Sıkıştırılmış video içerisine bilgi gizleyerek kolay dağıtım ve paylaşım gibi problemlere çözüm aranırken, kapasitenin düşmüş olması ise başka bir problemi ortaya çıkarmaktadır. Sıkıştırma algoritmalarının gereği olarak, sıkıştırılan dosya içerisindeki insan gözünün veya kulağının algılayamadığı bilgiler kalıcı olarak silinir. Bunun anlamı ise bilgi gizleme için kullanılacak olan örtü dosyasının boyutunun azalması ve sonuç olarak gizlenecek bilginin boyutunun azalmasıdır.

3.3.6. Ses dosyaları için sırörtme teknikleri

Internet üzerinde yaygın olarak ve kolaylıkla paylaşılabilmesi ses dosyalarının da gizli veri gömmede kullanılmasına neden olmuştur. Ses dosyaları için birçok sırörtme yöntemi geliştirilmiştir. Bu çalışmalardan önemli olan bazıları şunlardır;

− Düşük Bit Kodlama, − Yankı Gizleme, − Yayılı İzge − Diğer Yöntemler.
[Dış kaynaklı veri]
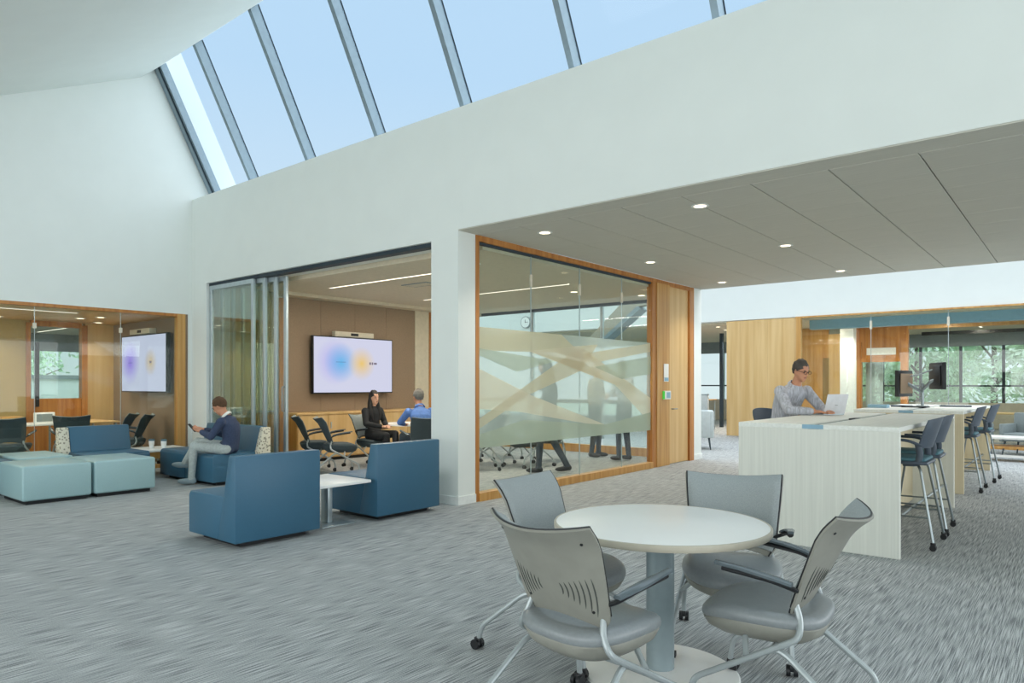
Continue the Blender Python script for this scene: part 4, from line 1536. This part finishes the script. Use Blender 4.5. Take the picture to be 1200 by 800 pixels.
def tree(label, loc, h, rad, m, seed, n=1500):
    rnd = random.Random(seed)
    t = thing('tree', label, 'tree', loc, 0, 'trees outside the windows')
    bm = NB()
    tube(bm, [(0, 0, 0), (0.05, 0.02, h * 0.35), (0.0, 0.1, h * 0.75)], [0.16, 0.12, 0.05], 8)
    for k in range(5):
        a = k * 1.3
        tube(bm, [(0, 0.02, h * (0.3 + 0.08 * k)), (math.cos(a) * rad * 0.6, math.sin(a) * rad * 0.6, h * (0.45 + 0.08 * k))], [0.05, 0.02], 6)
    obj('trunk', bm, 'bark', t)
    vs, fs = [], []
    cl = [(rnd.uniform(-1, 1) * rad * 0.7, rnd.uniform(-1, 1) * rad * 0.7, h * rnd.uniform(0.15, 0.95), rnd.uniform(0.35, 0.6) * rad) for _ in range(16)]
    for i in range(n):
        cx, cy, cz, cr = rnd.choice(cl)
        d = Vector((rnd.gauss(0, 1), rnd.gauss(0, 1), rnd.gauss(0, 1))).normalized()
        p = Vector((cx, cy, cz)) + d * cr * rnd.uniform(0.6, 1.0)
        a = Vector((rnd.gauss(0, 1), rnd.gauss(0, 1), rnd.gauss(0, 1))).normalized()
        b = d.cross(a).normalized()
        s = rnd.uniform(0.10, 0.20)
        a = b.cross(d)
        k = len(vs)
        vs += [p - a * s, p + b * s * 0.5 + d * 0.03, p + a * s, p - b * s * 0.5 + d * 0.03]
        fs.append((k, k + 1, k + 2, k + 3))
    me = bpy.data.meshes.new('foliage')
    me.from_pydata(vs, [], fs)
    me.materials.append(M[m])
    o = bpy.data.objects.new('foliage', me)
    C.objects.link(o)
    o.parent = t
    o['kind'] = 'stuff'
    return t


TS = [(-9.4, 31, 6.0, 'leaf2', 'front row, leftmost'), (-5.1, 31, 6.4, 'leaf', 'front row, behind the framed glass door'), (-0.8, 31, 6.0, 'leaf2', 'front row, above the stools'), (3.5, 31, 6.5, 'leaf', 'front row, rightmost'),
      (-11.6, 35.6, 7.5, 'leaf', 'middle row, leftmost'), (-7.3, 35.6, 7.0, 'leaf2', 'middle row, second from the left'), (-3.0, 35.6, 7.6, 'leaf2', 'middle row, behind the monitors'), (1.3, 35.6, 7.2, 'leaf', 'middle row, rightmost'),
      (-9.4, 40.2, 9, 'leaf2', 'back row, leftmost'), (-5.1, 40.2, 9.2, 'leaf', 'back row, second from the left'), (-0.8, 40.2, 9, 'leaf', 'back row, third from the left'), (3.5, 40.2, 9.2, 'leaf2', 'back row, rightmost')]
for i, (x, y, h, m, n) in enumerate(TS):
    tree(('deep green' if m == 'leaf' else 'pale green') + ' tree outside the far windows, ' + n, (x, y, -1.0), h, 1.65, m, i, 2600)
tree('pale green young tree outside the left meeting room window', (-26, 6.4, -1.0), 3.4, 0.8, 'leaf2', 21, 700)
tree('deep green tree outside the left rooms, behind the low white building', (-39, 10.5, -1.0), 6, 3.2, 'leaf', 22, 2200)
lb = thing('low_building', 'low white building outside the left meeting room window', 'building', (-31, 9, -1.0))
bx('walls', 'white', -2, 2, -9, 9, 0, 2.6, parent=lb)
bx('roof_edge', 'slategrey', -2.1, 2.1, -9.1, 9.1, 2.6, 2.75, parent=lb)

# ------------------------------------------------------------------ people


def ring_loft(bm, secs, n=16):
    rings = []
    for c, r, f, a, b in secs:
        rings.append([bm.verts.new(c + r * (a * math.cos(2 * PI * k / n)) + f * (b * math.sin(2 * PI * k / n))) for k in range(n)])
    for p, q in zip(rings, rings[1:]):
        for k in range(n): bm.faces.new((p[k], p[(k + 1) % n], q[(k + 1) % n], q[k]))
    bm.faces.new(rings[0][::-1])
    bm.faces.new(rings[-1])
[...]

3.3.6.1. Düşük bit kodlama

Genellikle ses dosyası içerisine veri gizlemek için LSB metodunda olduğu gibi düşük değerlikli bitler kullanılır. Fakat bu yöntemin kullanılmasında karşılaşılan genel sorun, insan kulağının ses dosyasındaki bozulmaları algılayabilmesidir. Ayrıca bu yöntemde haberleşme kanalında oluşabilecek gürültü nedeniyle gizli verinin kaybedilmesi olasılığı yüksektir [58].

3.3.6.2. Yankı gizleme

Yankı gizleme yeni bir dönüşüm kodlama tekniğidir. İnsan kulağının ses dosyası içerisindeki kısa süreli yankıları (milisaniyeler mertebesinde) algılayamaması özelliğini kullanır. Bu yöntemde, ses dosyası içerisine bilgi gizlemek için ses dosyası

içerisindeki yankılardan faydalanır. Gecikme ve bağıl genlik değerlerine göre ses dosyasının içerisine yankı sinyali eklenir. Gizli veri ise bu yankı sinyali içerisine ‘0’ ve ‘1’ olarak kodlanır. Gecikme zamanı 0.5ms ile 2ms arasında, bağıl genlik ise yaklaşık 0.8 olarak seçilir [77].

3.3.6.3. Yayılı izge

Yayılı izge modülasyonu ses dosyalarında kullanılan bir başka gizleme yöntemidir. Bu yöntem frekans boyutunda ses sinyaline rastgele gürültü ekler. İletişim kanalındaki meydana gelebilecek olası kayıplara ve saldırılara karşı dayanıklı olmakla birlikte insan duyma sistemi tarafından algılanabilecek büyüklükte gürültüye neden olmaktadır.

3.3.6.4. Diğer yöntemler

Bir başka yöntem ise insan duyma sisteminin (İDS) modellenerek gömme işleminin yapılmasıdır. İnsan duyma sisteminin sınırında olmayan frekanslar kullanılarak bir bilginin ses dosyası içerisine gömülmesi mümkündür. Örneğin 20.000 Hz üzerindeki frekansların kullanılarak bilgiler ses dosyaları içerisine gizlenebilir [60].